Sul fronte processuale ci sono però anche altre novità di rilievo in arrivo. Il 9 maggio, infatti, prenderà il via il procedimento – interno al Vaticano questa volta – contro Angelo Caloia, presidente dello Ior per un ventennio, dal 1989 al 2009. Gli succedette Ettore Gotti Tedeschi che restò in carica per altri tre anni, fino al 2012, quando si dimise per contrasti con il board laico dell’istituto e con il Segretario di Stato Tarcisio Bertone.

IL VENTENNIO DI CALOIA ALLO IOR. Caloia è stato un protagonista della finanza ‘bianca’ italiana. La sua storia allo Ior è legata a una fase di riorganizzazione della banca vaticana dopo gli anni drammatici degli scandali del Banco Ambrosiano, di Michele Sindona, Roberto Calvi e monsignor Paul Marcinkus. Ma le cronache – come il lavoro di riforma avviato in questi anni nei sacri palazzi – hanno raccontato come pure nel ventennio di Caloia l’istituto non sia stato un modello di trasparenza finanziaria, anzi. L’ex presidente dello Ior è stato accusato – insieme con l’ex direttore generale dello ior Lelio Scaletti, scomparso qualche anno fa, e l’avvocato Gabriele Liuzzo – di peculato e autoriciclaggio.

L’AVVERTIMENTO DEL MONEYVAL. In breve, i tre, dal 2001 al 2008, avrebbero svenduto pezzi importanti del patrimonio immobiliare dello Ior per ricomprarli tramite società fittizie a loro riconducibili e rivendere gli stessi immobili a prezzo di mercato (per un guadagno – e un danno per l’istituto – di circa 60 milioni di euro). Nel 2014, mentre era iniziata l’opera di revisione dei conti dello Ior, secondo l’accusa circa 17 milioni derivanti da quell’operazione sarebbero stati bloccati, da lì la denuncia interna.
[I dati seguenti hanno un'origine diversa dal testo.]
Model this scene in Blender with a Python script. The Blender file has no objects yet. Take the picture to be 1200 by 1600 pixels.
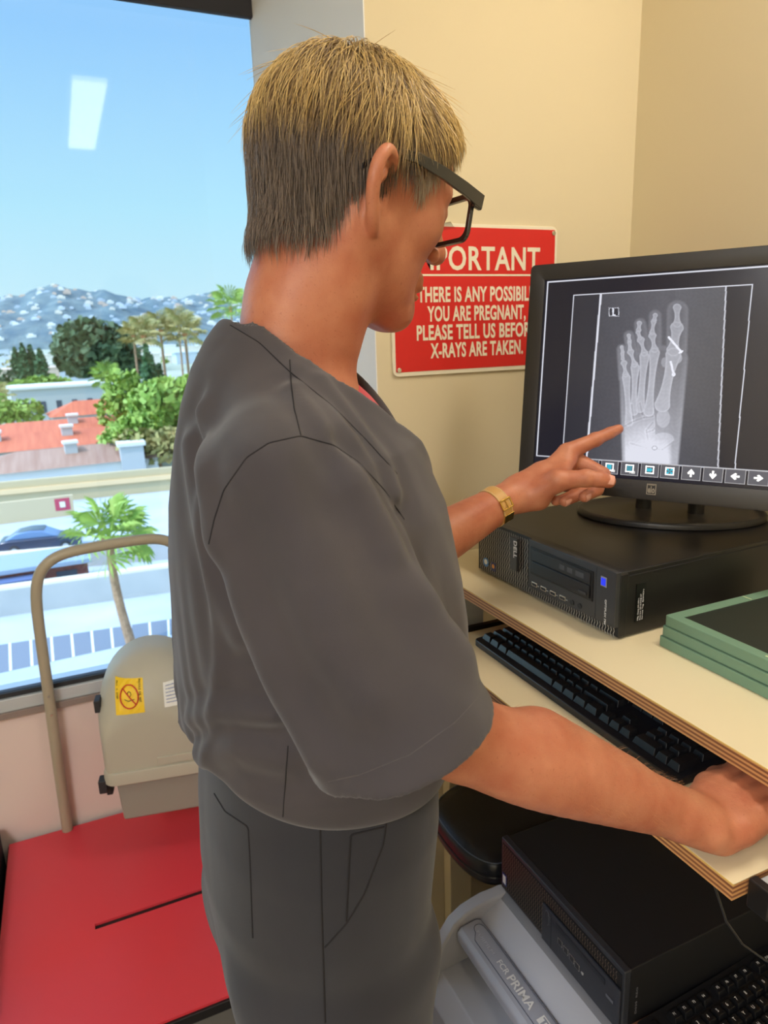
import bpy, bmesh, math, random
import numpy as np
from mathutils import Vector, Matrix
random.seed(7); rng = np.random.default_rng(7)
scene = bpy.context.scene
COL = scene.collection

# ================================================================ camera
cam = bpy.data.cameras.new('camera'); camo = bpy.data.objects.new('camera', cam); COL.objects.link(camo)
_F = Vector((.39122, .88702, -.24531)).normalized(); _R = Vector((.91088, -.41111, -.03380))
_R = (_R - _R.dot(_F)*_F).normalized(); _U = _R.cross(_F)
camo.matrix_world = Matrix(((_R.x, _U.x, -_F.x, 0), (_R.y, _U.y, -_F.y, 0), (_R.z, _U.z, -_F.z, 1.60), (0, 0, 0, 1)))
cam.sensor_fit = 'HORIZONTAL'; cam.sensor_width = 36.; cam.lens = 33.0
cam.clip_start = .02; cam.clip_end = 9000
cam.dof.use_dof = True; cam.dof.focus_distance = .78; cam.dof.aperture_fstop = 13.
scene.camera = camo

# ================================================================ sky, sun, exposure
vs = scene.view_settings
vs.view_transform = 'Standard'; vs.look = 'None'; vs.gamma = 1.; vs.use_curve_mapping = False; vs.exposure = 0.0
world = bpy.data.worlds.new('world'); scene.world = world; world.use_nodes = True
wn = world.node_tree; wn.nodes.clear()
w_out = wn.nodes.new('ShaderNodeOutputWorld'); w_bg = wn.nodes.new('ShaderNodeBackground')
w_tc = wn.nodes.new('ShaderNodeTexCoord'); w_sep = wn.nodes.new('ShaderNodeSeparateXYZ'); w_ramp = wn.nodes.new('ShaderNodeValToRGB')
wn.links.new(w_tc.outputs['Generated'], w_sep.inputs[0]); wn.links.new(w_sep.outputs['Z'], w_ramp.inputs[0])
wn.links.new(w_ramp.outputs[0], w_bg.inputs[0]); wn.links.new(w_bg.outputs[0], w_out.inputs[0])
e = w_ramp.color_ramp.elements
e[0].position = 0.; e[0].color = (.60, .86, .98, 1)
e[1].position = .60; e[1].color = (.42, .62, 1.0, 1)
x_ = w_ramp.color_ramp.elements.new(.16); x_.color = (.45, .80, 1.0, 1)
x_ = w_ramp.color_ramp.elements.new(.34); x_.color = (.30, .61, 1.0, 1)
w_mr = wn.nodes.new('ShaderNodeMapRange'); w_mr.interpolation_type = 'SMOOTHSTEP'
w_mr.inputs['From Min'].default_value = .40; w_mr.inputs['From Max'].default_value = .75; w_mr.inputs['To Min'].default_value = 1.10; w_mr.inputs['To Max'].default_value = 2.2
wn.links.new(w_sep.outputs['Z'], w_mr.inputs['Value']); w_mx = wn.nodes.new('ShaderNodeMapRange'); w_mx.interpolation_type = 'SMOOTHSTEP'     # sky strength raised overhead and on the sun's side, out of view, to light indoors
w_mx.inputs['From Min'].default_value = -.14; w_mx.inputs['From Max'].default_value = -.75; w_mx.inputs['To Min'].default_value = 1.; w_mx.inputs['To Max'].default_value = 4.
w_mul = wn.nodes.new('ShaderNodeMath'); w_mul.operation = 'MULTIPLY'
wn.links.new(w_sep.outputs['X'], w_mx.inputs['Value']); wn.links.new(w_mx.outputs[0], w_mul.inputs[0]); wn.links.new(w_mr.outputs[0], w_mul.inputs[1])
wn.links.new(w_mul.outputs[0], w_bg.inputs[1])
sun = bpy.data.lights.new('sun', 'SUN'); sun.energy = 2.2; sun.angle = .009; sun.color = (1., .95, .86)
suno = bpy.data.objects.new('sun', sun); COL.objects.link(suno)
suno.rotation_euler = Vector((.62, .30, -.85)).to_track_quat('-Z', 'Y').to_euler()
LAMPS = []   # built with their fixtures below
LAMP_POWER = 1.0


# ================================================================ helpers
def lin(c):
    return tuple((x/12.92 if x <= .04045 else ((x + .055)/1.055)**2.4) for x in [v/255. for v in c])
def M(name, rgb, rough=.5, metal=0., bump=None, var=None, spec=.5, sss=0., coat=0., emit=None, stretch=None):
    m = bpy.data.materials.new(name); m.use_nodes = True; nt = m.node_tree; b = nt.nodes['Principled BSDF']
    c = lin(rgb)
    b.inputs['Base Color'].default_value = (*c, 1); b.inputs['Roughness'].default_value = rough; b.inputs['Metallic'].default_value = metal
    b.inputs['Specular IOR Level'].default_value = spec
    if coat: b.inputs['Coat Weight'].default_value = coat; b.inputs['Coat Roughness'].default_value = .15
    if sss:
        b.inputs['Subsurface Weight'].default_value = sss; b.inputs['Subsurface Radius'].default_value = (1., .35, .2); b.inputs['Subsurface Scale'].default_value = .008
    if emit is not None:
        b.inputs['Emission Color'].default_value = (*lin(emit[0]), 1); b.inputs['Emission Strength'].default_value = emit[1]
    tc = nt.nodes.new('ShaderNodeTexCoord'); src = tc.outputs['Object']
    if stretch:
        mp = nt.nodes.new('ShaderNodeMapping'); mp.inputs['Scale'].default_value = stretch; nt.links.new(src, mp.inputs[0]); src = mp.outputs[0]
    if var:
        n = nt.nodes.new('ShaderNodeTexNoise'); n.inputs['Scale'].default_value = var[0]; n.inputs['Detail'].default_value = 4
        nt.links.new(src, n.inputs['Vector'])
        r = nt.nodes.new('ShaderNodeValToRGB'); r.color_ramp.elements[0].position = .32; r.color_ramp.elements[1].position = .68
        c2 = lin(var[1]); r.color_ramp.elements[0].color = (*c, 1); r.color_ramp.elements[1].color = (*c2, 1)
        nt.links.new(n.outputs[0], r.inputs[0]); nt.links.new(r.outputs[0], b.inputs['Base Color'])
    if bump:
        n = nt.nodes.new('ShaderNodeTexNoise'); n.inputs['Scale'].default_value = bump[0]; n.inputs['Detail'].default_value = 5
        nt.links.new(src, n.inputs['Vector'])
        bp = nt.nodes.new('ShaderNodeBump'); bp.inputs['Strength'].default_value = bump[1]; bp.inputs['Distance'].default_value = bump[2] if len(bump) > 2 else .002
        nt.links.new(n.outputs[0], bp.inputs['Height']); nt.links.new(bp.outputs[0], b.inputs['Normal'])
    return m
class MB:
    def __init__(s): s.v = []; s.f = []
    def add(s, v, f): o = len(s.v); s.v += [tuple(p) for p in v]; s.f += [[i + o for i in q] for q in f]; return s
    def box(s, x0, x1, y0, y1, z0, z1):
        return s.add([(x0, y0, z0), (x1, y0, z0), (x1, y1, z0), (x0, y1, z0), (x0, y0, z1), (x1, y0, z1), (x1, y1, z1), (x0, y1, z1)],
                     [(0, 3, 2, 1), (4, 5, 6, 7), (0, 1, 5, 4), (1, 2, 6, 5), (2, 3, 7, 6), (3, 0, 4, 7)])
    def slab(s, o, u, v, w, lu, lv, lw):        # oriented box from corner o
        o, u, v, w = [np.asarray(q, float) for q in (o, u, v, w)]
        P = [o + a*lu*u + b*lv*v + c*lw*w for c in (0, 1) for a, b in ((0, 0), (1, 0), (1, 1), (0, 1))]
        return s.add(P, [(0, 3, 2, 1), (4, 5, 6, 7), (0, 1, 5, 4), (1, 2, 6, 5), (2, 3, 7, 6), (3, 0, 4, 7)])
    def prism(s, poly, ax, a, b):               # poly in the two other axes (cyclic order), extruded along ax
        n = len(poly); P = []
        for t in (a, b):
            for p in poly:
                q = [0, 0, 0]; q[ax] = t; q[(ax+1) % 3] = p[0]; q[(ax+2) % 3] = p[1]; P.append(q)
        return s.add(P, [list(range(n))[::-1], list(range(n, 2*n))] + [(i, (i+1) % n, n + (i+1) % n, n + i) for i in range(n)])
    def oprism(s, poly, o, u, v, w, t):         # poly (a,b) in the plane o,u,v, thickness t along w
        o, u, v, w = [np.asarray(q, float) for q in (o, u, v, w)]; n = len(poly)
        P = [o + a*u + b*v for a, b in poly] + [o + a*u + b*v + t*w for a, b in poly]
        return s.add(P, [list(range(n))[::-1], list(range(n, 2*n))] + [(i, (i+1) % n, n + (i+1) % n, n + i) for i in range(n)])
    def tube(s, pts, r, n=10, cap=True):
        pts = [np.asarray(p, float) for p in pts]; rs = r if hasattr(r, '__len__') else [r]*len(pts)
        P = []; u = None
        for i, p in enumerate(pts):
            t = pts[min(i+1, len(pts)-1)] - pts[max(i-1, 0)]; t = t/(np.linalg.norm(t) + 1e-12)
            if u is None: u = np.cross(t, (0, 0, 1) if abs(t[2]) < .9 else (1, 0, 0))
            u = u - (u @ t)*t; u = u/(np.linalg.norm(u) + 1e-12); w = np.cross(t, u)
            for k in range(n):
                a = 2*math.pi*k/n; P.append(p + rs[i]*(math.cos(a)*u + math.sin(a)*w))
        F = [(i*n + k, i*n + (k+1) % n, (i+1)*n + (k+1) % n, (i+1)*n + k) for i in range(len(pts)-1) for k in range(n)]
        if cap: F += [list(range(n))[::-1], list(range((len(pts)-1)*n, len(pts)*n))]
        return s.add(P, F)
    def disc(s, c, ax, r, t, n=24):
        c = np.asarray(c, float); a = np.asarray(ax, float); a = a/np.linalg.norm(a)
        return s.tube([c, c + a*t], r, n)
    def ball(s, c, r, nu=16, nv=10):
        r = np.ones(3)*np.asarray(r, float); P = [np.asarray(c) + (0, 0, -r[2])]; F = []
        for j in range(1, nv):
            t = math.pi*j/nv - math.pi/2
            for i in range(nu):
                a = 2*math.pi*i/nu; P.append(np.asarray(c) + r*(math.cos(t)*math.cos(a), math.cos(t)*math.sin(a), math.sin(t)))
        P.append(np.asarray(c) + (0, 0, r[2]))
        for i in range(nu): F.append((0, 1 + (i+1) % nu, 1 + i))
        for j in range(nv-2):
            for i in range(nu): F.append((1 + j*nu + i, 1 + j*nu + (i+1) % nu, 1 + (j+1)*nu + (i+1) % nu, 1 + (j+1)*nu + i))
        L = len(P) - 1
        for i in range(nu): F.append((L, 1 + (nv-2)*nu + i, 1 + (nv-2)*nu + (i+1) % nu))
        return s.add(P, F)
def tag(o, label=None, cat=None, group=None, kind=None):
    if label: o['label'] = label
    if cat: o['category'] = cat
    if group: o['group'] = group
    if kind: o['kind'] = kind
    return o
def link(name, me, mat, parent=None, bevel=0., seg=2, smooth=30, loc=None):
    o = bpy.data.objects.new(name, me); COL.objects.link(o)
    if mat is not None:
        for m in (mat if isinstance(mat, (list, tuple)) else [mat]): me.materials.append(m)
    if smooth:
        me.polygons.foreach_set('use_smooth', [True]*len(me.polygons))
        if smooth < 180: me.set_sharp_from_angle(angle=math.radians(smooth))
    if bevel:
        b = o.modifiers.new('bevel', 'BEVEL'); b.width = bevel; b.segments = seg; b.limit_method = 'ANGLE'; b.angle_limit = math.radians(35); b.harden_normals = True
    if parent is not None:
        o.parent = parent; M0 = parent.matrix_basis.inverted(); q = parent.parent
        while q is not None: M0 = M0 @ (q.matrix_parent_inverse @ q.matrix_basis).inverted() if False else M0; q = None
        o.matrix_parent_inverse = WORLD_INV(parent)
    return o
WM = {}
def WORLD_INV(p): return WM.get(p.name, Matrix.Identity(4)).inverted()
def build(mb, name, mat, parent=None, bevel=0., seg=2, smooth=30, fix=True):
    me = bpy.data.meshes.new(name); me.from_pydata([tuple(map(float, v)) for v in mb.v], [], [list(map(int, f)) for f in mb.f])
    if fix and len(mb.f) < 40000:
        bm = bmesh.new(); bm.from_mesh(me); bmesh.ops.recalc_face_normals(bm, faces=bm.faces); bm.to_mesh(me); bm.free()
    me.update()
    return link(name, me, mat, parent, bevel, seg, smooth)
def np_mesh(name, V, F, mat, parent=None, smooth=180, iters=0):
    if iters:
        E = np.concatenate([F[:, [0, 1]], F[:, [1, 2]], F[:, [2, 3]], F[:, [3, 0]]])
        for _ in range(iters):
            S = np.zeros_like(V); n = np.zeros(len(V))
            for a, b in ((0, 1), (1, 0)):
                for k in range(3): S[:, k] += np.bincount(E[:, a], V[E[:, b], k], len(V))
                n += np.bincount(E[:, a], minlength=len(V))
            V = V*.5 + .5*S/np.maximum(n, 1)[:, None]
    me = bpy.data.meshes.new(name); me.vertices.add(len(V)); me.vertices.foreach_set('co', V.astype(np.float32).ravel())
    me.loops.add(F.size); me.loops.foreach_set('vertex_index', F.astype(np.int32).ravel())
    me.polygons.add(len(F)); me.polygons.foreach_set('loop_start', np.arange(0, F.size, F.shape[1], dtype=np.int32))
    me.polygons.foreach_set('loop_total', np.full(len(F), F.shape[1], dtype=np.int32))
    me.update(calc_edges=True); me.validate()
    return link(name, me, mat, parent, smooth=smooth)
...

L’indagine ha un suo valore perché ha coinvolto altre giurisdizioni oltre quella vaticana, tuttavia il processo Caloia, come altri relativi a indagini per riciclaggio, si è rimesso improvvisamente in moto in seguito all’avvertimento che Moneyval – l’organismo vigilante su riciclaggio e finanziamento al terrorismo del Consiglio d’Europa – ha lanciato al Vaticano.

IN GIOCO LA CREDIBILITÀ VATICANA. Nel suo ultimo rapporto risalente al dicembre scorso, Moneyval ha elogiato la normativa antiriciclaggio della Santa Sede ma ha chiesto soprattutto di passare dalle parole ai fatti visto che in questi anni non è stato avviato dalle autorità vaticane alcun processo in materia di contrasto al riciclaggio di denaro. Da qui l’accelerazione sul caso Caloia – pure annunciata dal promotore di giustizia vaticano, Gian Piero Milano in occasione dell’apertura dell’anno giudiziario un paio di mesi fa – che languiva da qualche anno. Quel che è certo è che si tratta di un procedimento delicato, ne va infatti della credibilità finanziaria e giudiziaria internazionale del Vaticano.

LA CONDANNA DI CIPRIANI E TULLI. Infine, sempre a febbraio, è arrivata la condanna del tribunale vaticano di Paolo Cipriani e Massimo Tulli, rispettivamente ex direttore generale dello Ior e il suo vice, per “mala gestione”. I due erano già stati condannati esattamente un anno prima dal tribunale di Roma per violazione della normativa antiriciclaggio.